> [Dataset excerpt]:
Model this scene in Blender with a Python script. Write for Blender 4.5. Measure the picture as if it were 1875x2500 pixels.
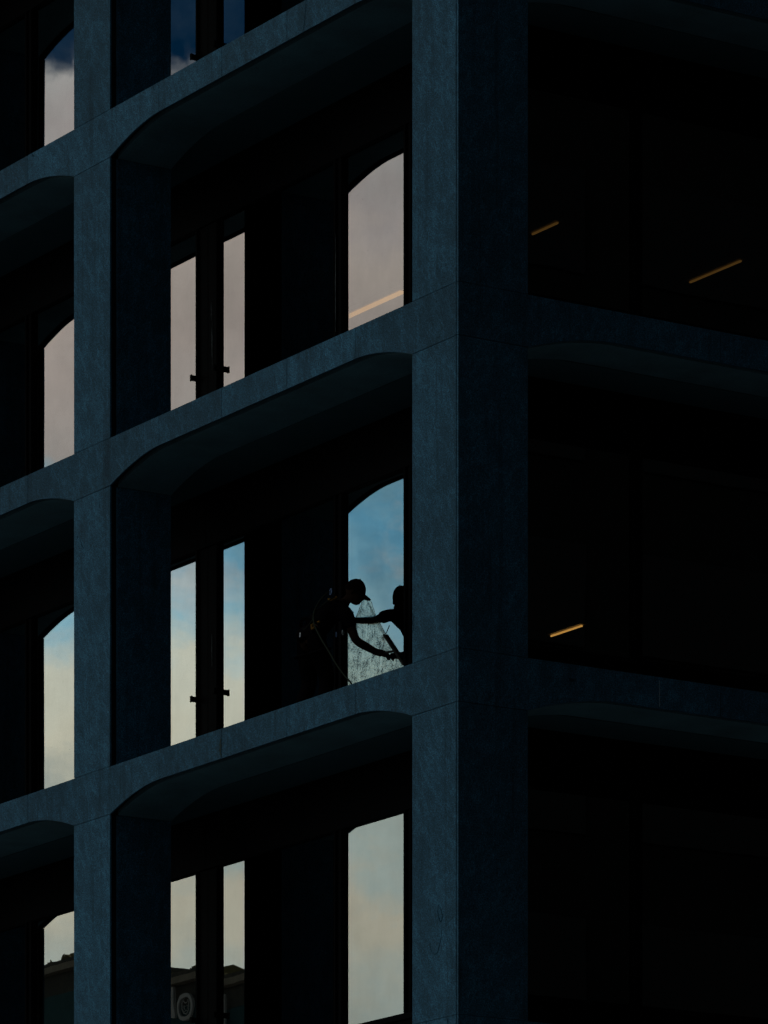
import bpy, bmesh, math, random
from mathutils import Vector, Matrix, noise
random.seed(7)
for _o in list(bpy.data.objects): bpy.data.objects.remove(_o)
SC = bpy.context.scene
COL = SC.collection
R = math.radians

# ------------------------------------------------------------------ camera
F, PX, HY = 12411.0, 937.5, 4370.0           # focal length, centre column and horizon row in photo pixels
EYE = 1.6
cam = bpy.data.cameras.new('camera')
camo = bpy.data.objects.new('camera', cam); COL.objects.link(camo)
camo.location = (0, 0, EYE); camo.rotation_euler = (R(90), 0, 0)
cam.sensor_fit = 'HORIZONTAL'; cam.sensor_width = 36.0; cam.lens = 36.0*F/1875.0
cam.shift_y = (HY-1250.0)/1875.0
cam.clip_start = 0.5; cam.clip_end = 6000
SC.camera = camo

# ------------------------------------------------------------------ world (dusk sky with cloud banks)
SUN_EL = 66.0                                # veiled sun, over the street on the left
w = bpy.data.worlds.new('World'); SC.world = w; w.use_nodes = True
nt = w.node_tree; nt.nodes.clear()
def N(t, **kw):
    n = nt.nodes.new(t)
    for k, v in kw.items(): setattr(n, k, v)
    return n
def L(a, b): nt.links.new(a, b)
def mth(op, a, b=None, c=None):
    n = N('ShaderNodeMath', operation=op)
    for i, v in enumerate((a, b, c)):
        if v is None: continue
        if isinstance(v, (int, float)): n.inputs[i].default_value = v
        else: L(v, n.inputs[i])
    return n.outputs[0]
def ramp(fac, stops, interp='LINEAR'):
    n = N('ShaderNodeValToRGB'); L(fac, n.inputs[0]); cr = n.color_ramp; cr.interpolation = interp
    while len(cr.elements) > 1: cr.elements.remove(cr.elements[-1])
    for i, (p, c) in enumerate(stops):
        e = cr.elements[0] if i == 0 else cr.elements.new(p)
        e.position = p; e.color = (c, c, c, 1) if isinstance(c, (int, float)) else (*c, 1)
    return n.outputs[0]
def mixc(f, a, b, mode='MIX'):
    n = N('ShaderNodeMix', data_type='RGBA', blend_type=mode)
    for i, v in ((0, f), (6, a), (7, b)):
        if isinstance(v, (int, float)): n.inputs[i].default_value = v
        elif isinstance(v, tuple): n.inputs[i].default_value = (*v, 1)
        else: L(v, n.inputs[i])
    return n.outputs[2]
def wnoise(vec, scale, detail=4, rough=.55, sx=(1, 1, 1)):
    m = N('ShaderNodeMapping'); L(vec, m.inputs[0]); m.inputs['Scale'].default_value = sx
    n = N('ShaderNodeTexNoise'); L(m.outputs[0], n.inputs['Vector']); n.inputs['Scale'].default_value = scale
    n.inputs['Detail'].default_value = detail; n.inputs['Roughness'].default_value = rough
    return n.outputs['Fac']
SKY_BLUE = (0.009, 0.10, 0.17)                # tint of the clear sky
tc = N('ShaderNodeTexCoord'); D = tc.outputs['Generated']
sep = N('ShaderNodeSeparateXYZ'); L(D, sep.inputs[0]); Z = sep.outputs['Z']
sky = N('ShaderNodeTexSky', sky_type='NISHITA', sun_disc=False)
sky.sun_elevation = R(SUN_EL); sky.sun_rotation = R(-111); sky.air_density = 1.0; sky.dust_density = 0.6; sky.ozone_density = 2.0
n1 = wnoise(D, 26, 5, .6, (1, 1, 1.6)); n2 = wnoise(D, 9, 3, .5, (1, 1, 2.5)); n3 = wnoise(D, 90, 4, .6, (1, 1, .5))
zz = mth('ADD', Z, mth('MULTIPLY', mth('SUBTRACT', n1, .5), .050))
zz = mth('ADD', zz, mth('MULTIPLY', mth('SUBTRACT', n3, .5), .012))
t = mth('DIVIDE', mth('SUBTRACT', zz, .12), .28)
# cloud cover by height above the horizon: haze bank, blue gap, grey bank, clear top
def P(z): return (z-.12)/.28
cov = ramp(t, [(0, 1), (P(.212), 1), (P(.226), .90), (P(.240), .80), (P(.248), .86), (P(.257), .97), (P(.313), 1), (P(.3205), .10), (P(.335), .02), (P(.345), 0), (P(.37), .25), (P(.39), .8)])
ccol = ramp(t, [(0, (.40, .47, .43)), (P(.152), (.56, .64, .60)), (P(.166), (.72, .68, .55)), (P(.172), (.72, .67, .54)), (P(.180), (.56, .65, .61)), (P(.19), (.62, .66, .60)), (P(.198), (.97, .92, .74)), (P(.214), (.92, .92, .78)), (P(.226), (.42, .76, .92)), (P(.240), (.22, .60, .88)),
                (P(.248), (.34, .62, .76)), (P(.256), (.54, .48, .45)), (P(.275), (.57, .48, .44)), (P(.292), (.62, .53, .48)), (P(.303), (.52, .46, .45)), (P(.316), (.52, .50, .49)), (P(.324), (.20, .28, .36)), (P(.345), (.10, .18, .28)), (P(.38), (.12, .16, .2))])
# the rest of the sky: broken grey-blue cloud
cov2 = ramp(n2, [(.38, .1), (.62, .9)])
hi = ramp(Z, [(.33, 0), (.42, 1)])
n4 = wnoise(D, 38, 5, .6, (1, 1, 1.2))
cov = mth('ADD', cov, mth('MULTIPLY', mth('MULTIPLY', cov, mth('SUBTRACT', 1.0, cov)), mth('MULTIPLY', mth('SUBTRACT', n4, .52), 8.0)))
cov = mth('MAXIMUM', mth('MINIMUM', cov, 1.0), 0.0)
cover = mixc(hi, cov, cov2); cloud = mixc(hi, ccol, (.17, .22, .18))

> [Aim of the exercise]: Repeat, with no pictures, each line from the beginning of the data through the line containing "R = math.radians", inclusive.

> [Task answer]:
Model this scene in Blender with a Python script. Write for Blender 4.5. Measure the picture as if it were 1875x2500 pixels.
import bpy, bmesh, math, random
from mathutils import Vector, Matrix, noise
random.seed(7)
for _o in list(bpy.data.objects): bpy.data.objects.remove(_o)
SC = bpy.context.scene
COL = SC.collection
R = math.radians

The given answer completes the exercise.